Florence ART News


1st Florence Biennial
New Persona/New Universe
The transformation of the human body and the identity of thepart it plays

by Angela Tumminelli

The exhibition, set up in the ninteenth century "La Leopolda" railway station, contains a series of environments where 13 fashion designers, flanked by the all-important contribution of 14 contemporary artists, display their ideas on the transformation of the modern image of the body.

These installations, which really do provoke the imagination, utilize various forms of language, from photography, music and design to the technology provided by Hubble Telescope.

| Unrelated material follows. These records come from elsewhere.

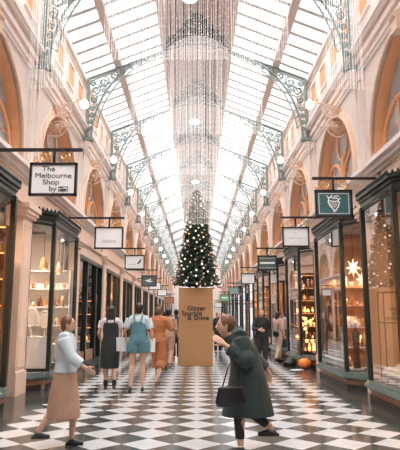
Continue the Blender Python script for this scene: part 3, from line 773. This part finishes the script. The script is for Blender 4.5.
def shoe(t, j, q, m='leather', top=.0):
    a = j['a'+q]; b = MB(); b.tube([a+Vector((0, -.04, -.05)), a+Vector((0, .05, -.05)), a+Vector((0, .16, -.06))], [.038, .04, .026], 10)
    if top: b.tube([a+Vector((0, -.005, -.04)), a+Vector((0, -.008, top))], [.046, .046], 10)
    b.box((a.x-.03, a.y-.075, a.z-.085), (a.x+.03, a.y-.02, a.z-.05))
    remesh(b, 'shoe', m, t, .011, 1)
def leg_cloth(b, j, q, f=1.0, g=.02, fl=0):
    h, k, a = j['h'+q], j['k'+q], j['a'+q]
    if f <= 1: b.tube([h+Vector((0, 0, .04)), h.lerp(k, f*.5), h.lerp(k, f)], [.095+g, .085+g+fl, .075+g+fl], 12)
    else: b.tube([h+Vector((0, 0, .04)), h.lerp(k, .5), k, k.lerp(a, (f-1)*.5), k.lerp(a, f-1)], [.095+g, .08+g, .06+g+fl*.5, .055+g+fl, .05+g+fl], 12)
def skirt(b, j, zhem, rx, ry, dx=0, dy=0, top='wai'):
    w_ = j['wai']; p = j['pel']
    b.loft([(p.x+dx, p.y+dy, zhem, rx, ry), (p.x+dx*.5, p.y+dy*.5, (zhem+p.z)/2, (rx+.19)/2+.01, (ry+.14)/2+.01), (p.x, p.y, p.z, .185, .135), (w_.x, w_.y, w_.z, .135, .105)], 20)
def carry_bag(x, y, z, w_, h, d, label, m='paper', rz=0, handle=.16, name='shopping_bag', cat='bag'):
    t = thing(name, (x, y, z), label, cat, rz=rz)
    MB().loft([(0, 0, 0, w_*.62, d*.6), (0, 0, h, w_*.66, d*.7)], 4).build('bag_body', m, t)
    for q in (-1, 1):
        MB().tube([(-w_*.2, q*d*.2, h), (-w_*.12, q*d*.1, h+handle*.8), (0, 0, h+handle), (w_*.12, q*d*.1, h+handle*.8), (w_*.2, q*d*.2, h)], .006, 5).build('handle', m, t)
    return t

# --- woman in black, left
def look_black(t, j, v):
    b = MB(); torso(b, j, .012); sleeve(b, j, 'l', .6); sleeve(b, j, 'r', .6); remesh(b, 'shirt', 'lilac', t, v)
    b = MB(); b.loft([RR(j['pel'], .18, .13, -.02), RR(j['wai'], .15, .115), RR(j['che'], .172, .128), RR(j['che'], .160, .12, .07)], 20); skirt(b, j, .40, .19, .15)
    remesh(b, 'pinafore_dress', 'blackcloth', t, v)
    for q in (-1, 1): MB().tube([j['che']+Vector((q*.07, -.12, .04)), j['sho']+Vector((q*.08, -.07, .05)), j['sho']+Vector((q*.08, .03, .07)), j['che']+Vector((q*.07, .13, .04))], .014, 6).build('strap', 'blackcloth', t)
    hairlong(t, j, 'hair', .16); shoe(t, j, 'l', 'leather', .09); shoe(t, j, 'r', 'leather', .09)
g = ground(109, 388.5)
person(g, .15, 'woman walking away in black pinafore dress and short black boots', dict(kl=(-.08, .06, .48), al=(-.07, .04, .08), kr=(.09, -.02, .48), ar=(.10, -.12, .1), el=(-.24, .0, 1.1), wl=(-.20, .14, .95), er=(.24, .02, 1.1), wr=(.22, .16, .98)), look_black, .99)
# --- woman in denim romper
def look_denim(t, j, v):
    b = MB(); torso(b, j, .014); sleeve(b, j, 'l', .75, .03); sleeve(b, j, 'r', .75, .03); remesh(b, 'shirt', 'tee', t, v)
    b = MB(); b.loft([RR(j['pel'], .175, .13, -.06), RR(j['pel'], .195, .14, .02), RR(j['wai'], .16, .12), RR(j['che'], .165, .125), RR(j['che'], .14, .115, .06)], 20)
    leg_cloth(b, j, 'l', .42, .035, .02); leg_cloth(b, j, 'r', .42, .035, .02); remesh(b, 'denim_romper', 'denim', t, v)
    for q in (-1, 1): MB().tube([j['che']+Vector((q*.06, -.12, .03)), j['sho']+Vector((q*.08, -.07, .05)), j['sho']+Vector((q*.08, .03, .07)), j['che']+Vector((q*.06, .13, .03))], .016, 6).build('strap', 'denim', t)
    MB().box((.04, -.155, .90), (.12, -.135, .98)).build('back_pocket', 'denim', t)
    hairshort(t, j); shoe(t, j, 'l'); shoe(t, j, 'r')
g2 = ground(137.5, 391)
person(g2, -.05, 'woman walking away in blue denim romper over a pale t-shirt', dict(kl=(-.12, .02, .48), al=(-.13, -.06, .09), kr=(.08, .04, .48), ar=(.09, .02, .08), el=(-.27, -.02, 1.12), wl=(-.27, .14, 1.0), er=(.26, -.02, 1.10), wr=(.25, .06, .88)), look_denim, 1.02)
p = at(122, 352, g2.y-.05); carry_bag(p.x, g2.y+.22, p.z, .24, .27, .12, 'white paper shopping bag between the black-dressed and denim-clad women', handle=.13)
p = at(150, 352, g2.y); carry_bag(p.x+.02, g2.y+.05, p.z, .12, .26, .10, 'pale shopping bag at the right hand of the woman in denim', m='cloth', handle=.3)
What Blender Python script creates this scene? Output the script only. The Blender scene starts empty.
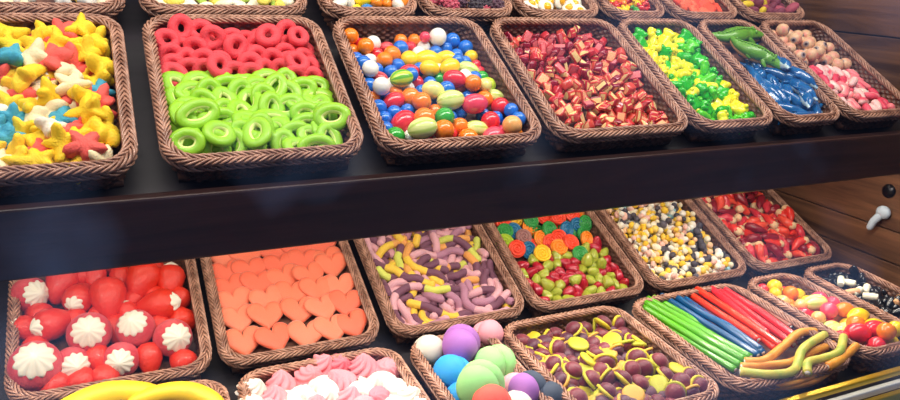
import bpy, math, random
import numpy as np
from mathutils import Matrix, Vector, Euler
from mathutils.bvhtree import BVHTree
random.seed(7); rng = np.random.default_rng(11)
scn = bpy.context.scene
col = scn.collection
PI = math.pi
sin, cos = math.sin, math.cos

# ------------------------------------------------------------------ camera
FPX = 732.0
YAW, PIT, ROL = [math.radians(a) for a in (25.192, 17.684, 2.260)]
CAM = Vector((-0.0211, -1.2284, 0.3250))
fwd = Vector((sin(YAW)*cos(PIT), cos(YAW)*cos(PIT), -sin(PIT)))
rt0 = Vector((cos(YAW), -sin(YAW), 0)); up0 = rt0.cross(fwd)
RT = rt0*cos(ROL) + up0*sin(ROL); UP = up0*cos(ROL) - rt0*sin(ROL)
cd = bpy.data.cameras.new('camera'); cam = bpy.data.objects.new('camera', cd); col.objects.link(cam)
cd.sensor_width = 36; cd.lens = FPX/900*36; cd.clip_start = .02; cd.clip_end = 50
cam.matrix_world = Matrix(((RT.x, UP.x, -fwd.x, CAM.x), (RT.y, UP.y, -fwd.y, CAM.y), (RT.z, UP.z, -fwd.z, CAM.z), (0, 0, 0, 1)))
scn.camera = cam
def ray(px, py): return (fwd*FPX + RT*(px-450) - UP*(py-200)).normalized()
def project(p):
    d = Vector(p)-CAM; z = d.dot(fwd); return 450+FPX*d.dot(RT)/z, 200-FPX*d.dot(UP)/z

# ------------------------------------------------------------------ materials
def lin(h):
    h = h.lstrip('#'); c = [int(h[i:i+2], 16)/255 for i in (0, 2, 4)]
    return [x/12.92 if x <= .04045 else ((x+.055)/1.055)**2.4 for x in c]
MC = {}
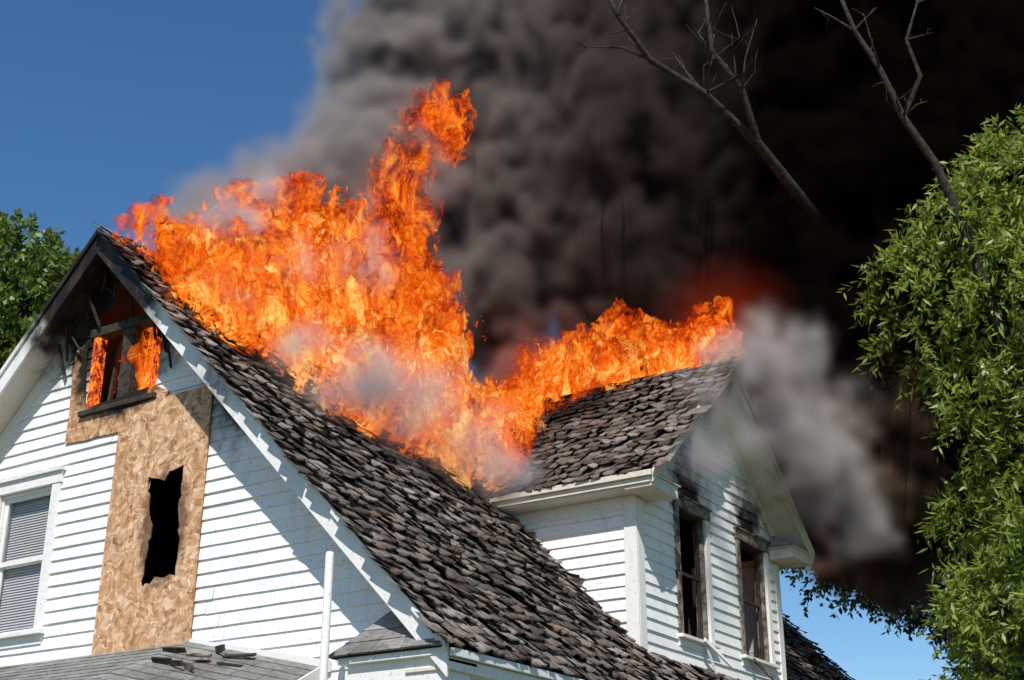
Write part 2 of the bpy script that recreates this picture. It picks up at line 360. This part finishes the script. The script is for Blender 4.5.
for nm,ya,a,b in(('upper',.03,zm,z1-.03),('lower',.065,z0,zm+.05)):
    box(nm+'_stile_l',(x0+.031,Y+ya,a),(x0+.08,Y+ya+.03,b),TRIM,w);box(nm+'_stile_r',(x1-.08,Y+ya,a),(x1-.031,Y+ya+.03,b),TRIM,w)
    box(nm+'_rail_b',(x0+.081,Y+ya,a),(x1-.081,Y+ya+.03,a+.055),TRIM,w);box(nm+'_rail_t',(x0+.081,Y+ya,b-.05),(x1-.081,Y+ya+.03,b),TRIM,w)
    box(nm+'_glass',(x0+.081,Y+ya+.012,a+.056),(x1-.081,Y+ya+.016,b-.051),GLASS,w,0)
V=[];F=[];z=z0+.02
while z<z1:
    k=len(V);V+=[(x0+.04,Y+.12,z),(x1-.04,Y+.12,z),(x1-.04,Y+.138,z+.034),(x0+.04,Y+.138,z+.034)];F.append((k,k+1,k+2,k+3));z+=.03
mk('blind_slats',V,F,BLIND,w)
def holed(name,outer,hole,y,th,mat):
    loops=[[Vector((x,z,0)) for x,z in outer]]+([[Vector((x,z,0)) for x,z in hole]] if hole else [])
    tr=geometry.tessellate_polygon(loops);P=[p for l in loops for p in l]
    o=mk(name,[(p.x,y,p.y) for p in P],tr,mat,house)
    bm=bmesh.new();bm.from_mesh(o.data);bmesh.ops.recalc_face_normals(bm,faces=bm.faces);bm.to_mesh(o.data);bm.free()
    s=o.modifiers.new('s','SOLIDIFY');s.thickness=th;s.offset=0;return o
def jag(pts,amp=.02,step=.07):
    out=[]
    for i in range(len(pts)):
        a=np.array(pts[i]);b=np.array(pts[(i+1)%len(pts)]);n=max(1,int(np.linalg.norm(b-a)/step))
        for k in range(n):out.append(tuple(a+(b-a)*k/n+(np.array([rnd.uniform(-amp,amp),rnd.uniform(-amp,amp)]))))
    return out
holed('plywood_sheet',[(.254,6.53),(.23,3.9),(1.60,3.9),(1.607,6.55)],jag([(.79,5.67),(1.02,5.62),(1.08,5.72),(1.30,5.72),(1.28,5.3),(1.33,4.9),(1.33,4.62),(1.05,4.60),(.85,4.53),(.86,4.85),(.93,5.1),(.86,5.35)],.022,.06),GY-.05,.014,OSB)
holed('plywood_sheet_attic',jag([(-.62,6.3),(.235,6.27),(.7,6.4),(.95,6.6),(.72,6.72),(.1,6.68),(-.36,6.66),(-.42,7.1),(-.45,7.45),(-.64,7.42)],.012,.15),None,GY-.034,.012,OSB)
aw=empty('attic_window');aw.parent=house
x0,x1,z0,z1=att
box('frame_left',(x0-.0,Y-.03,z0),(x0+.07,Y+.1,z1),EMBER,aw);box('frame_right',(x1-.09,Y-.04,z0),(x1,Y+.1,z1+.05),EMBER,aw)
box('mullion',(.12,Y-.03,z0+.02),(.30,Y+.1,z1),CHARW,aw);box('frame_head',(x0-.05,Y-.05,z1),(x1+.08,Y+.1,z1+.1),CHARW,aw)
box('sill',(x0-.05,Y-.09,z0-.06),(x1+.05,Y+.06,z0-.001),CHARW,aw)
for i in range(7):
    xx=x0+.1+i*.135;plank('burning_lath_%d'%i,(xx,Y+.2+.03*(i%3),z0-.1),(xx+rnd.uniform(-.1,.1),Y+.24+.03*(i%3),z1+.05),rnd.uniform(.05,.1),.03,EMBER if i%3 else CHARW,aw)
for i in range(20):
    xx=rnd.uniform(-.9,.95);zt=H-WT-abs(xx)*mm+.02;plank('burnt_strip_%d'%i,(xx,Y-.05-rnd.random()*.2,zt),(xx+rnd.uniform(-.2,.2),Y-.07-rnd.random()*.05,zt-rnd.uniform(.15,.5)),rnd.uniform(.02,.07),.01,CHARW,house)
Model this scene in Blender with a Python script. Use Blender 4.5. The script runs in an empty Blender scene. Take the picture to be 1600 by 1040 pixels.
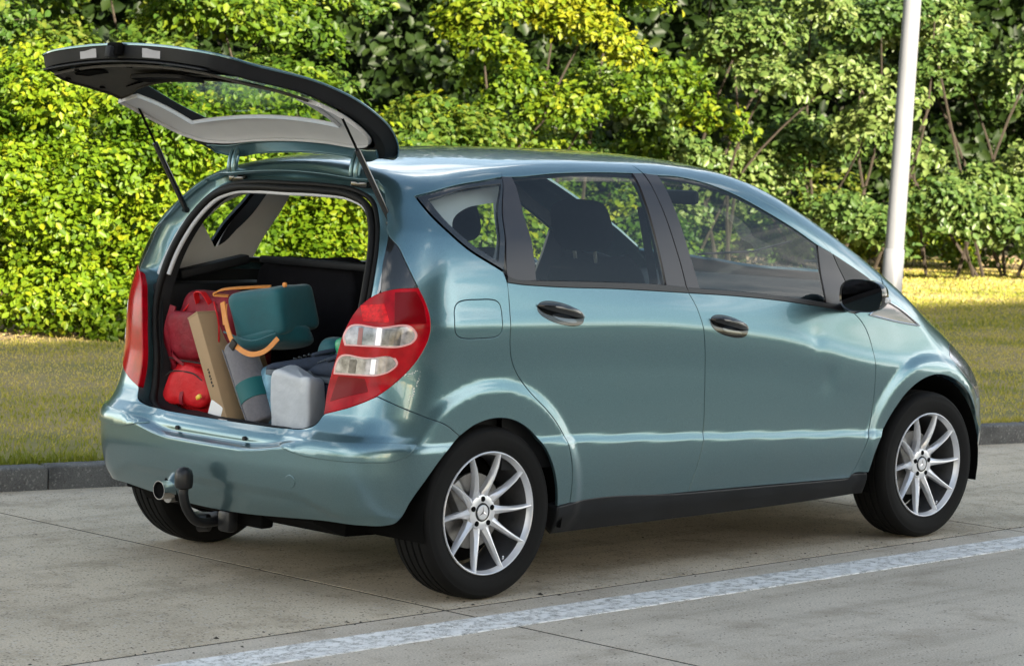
import bpy, bmesh, math, random
import numpy as np
from mathutils import Matrix, Vector, geometry
from mathutils import noise as mnoise
R = math.radians
random.seed(7)
rng = np.random.default_rng(7)
scene = bpy.context.scene
COL = scene.collection

# ------------------------------------------------------------------ camera
yaw, pitch, roll_ = 0.794672, 0.0740713, 0.0288520
fwd = Vector((math.cos(pitch)*math.cos(yaw), math.cos(pitch)*math.sin(yaw), -math.sin(pitch)))
rgt = fwd.cross(Vector((0, 0, 1))).normalized()
upv = rgt.cross(fwd)
cr_, sr_ = math.cos(roll_), math.sin(roll_)
r2 = rgt*cr_ + upv*sr_
u2 = -rgt*sr_ + upv*cr_
cam_data = bpy.data.cameras.new('camera')
cam = bpy.data.objects.new('camera', cam_data)
COL.objects.link(cam)
M = Matrix.Identity(4)
for i in range(3):
    M[i][0], M[i][1], M[i][2] = r2[i], u2[i], -fwd[i]
M.translation = Vector((-6.2881, -7.3589, 1.6175))
cam.matrix_world = M
cam_data.sensor_width = 36
cam_data.lens = 4043.0/1600*36
cam_data.clip_end = 2000
cam_data.dof.use_dof = True
cam_data.dof.focus_distance = 9.6
cam_data.dof.aperture_fstop = 9.0
scene.camera = cam

# ------------------------------------------------------------------ sky and sun (low warm sun behind the camera)
SUN_AZ, SUN_EL = R(75), R(20)        # the light travels towards azimuth 75 deg from +x
world = bpy.data.worlds.new('World')
scene.world = world
world.use_nodes = True
wn, wl = world.node_tree.nodes, world.node_tree.links
wn.clear()
wout = wn.new('ShaderNodeOutputWorld'); bg = wn.new('ShaderNodeBackground')
sky = wn.new('ShaderNodeTexSky')
sky.sky_type = 'NISHITA'; sky.sun_disc = False
sky.sun_elevation = SUN_EL
sky.sun_rotation = R(90) - (SUN_AZ + math.pi)
sky.air_density = 1.1; sky.dust_density = .5; sky.ozone_density = 1.4
bg.inputs['Strength'].default_value = 0.072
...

The architect Arata Isosaki, designer of the seven Pavilions
exhibiting the works created by Artists and Fashion Designers
(Photo by Gianfranco Gorgoni, with the kind permission of the press office of the Biennial of Firenze)

One of the first installations to attract large numbers of visitors is the one by David Bowie, the well known singer and actor, and marks his first public experience as an artist. His robots are placed in a dark environment, surrounded by strange sounds, and perhaps expect us to imagine the clothes of the future, reduced to their bare essentials; however the robot itself, suspended in the air and hanging from a box containing a luminous ufo, is disquieting.

Vivienne Westwood's creation is certainly more reassuring; her eighteenth century style clothes, abounding in jabots and lace, are worn by placid dummies that seem to envelop the visitor in an atmosphere of the past. There are a great many exhibits that deform reality by developing the subject of the identity of the male and female roles in life, from both the cultural and sexual point of view. Several exhibitors amuse themselves by developing this last aspect, either with monstrous and sexless multi-limbed figures or, viceversa, with enormous sexual organs in the foreground.

The Japanese artist, Yohj Yamamoto, has prepared an extremely original environment containing a series of figures that are human only in shape because they are created from pieces of wood. Various sized sticks and pieces of wood that, after being weathered by water, wind and time, have lost their original surface and acquired a worn patina. All these pieces of wood are assembled together to take on a life of their own and resemble the personalities that populate what is today a naturally cold and detached environment, compared to the way it was when it was still a railway station.

Therefore the exhibition at the Leopolda at Porta a Prato offers an incredible variety of unusual images that are not only fascinating but also fun to look at.

Hours: 10am-6pm, closed on Tuesdays. Entrance ticket 12.000 lire Catalogue 256 pages, 230 illustrations in colour as well as black and white, in paper-back 80.000 lire - Published by Skira Editore - Milan.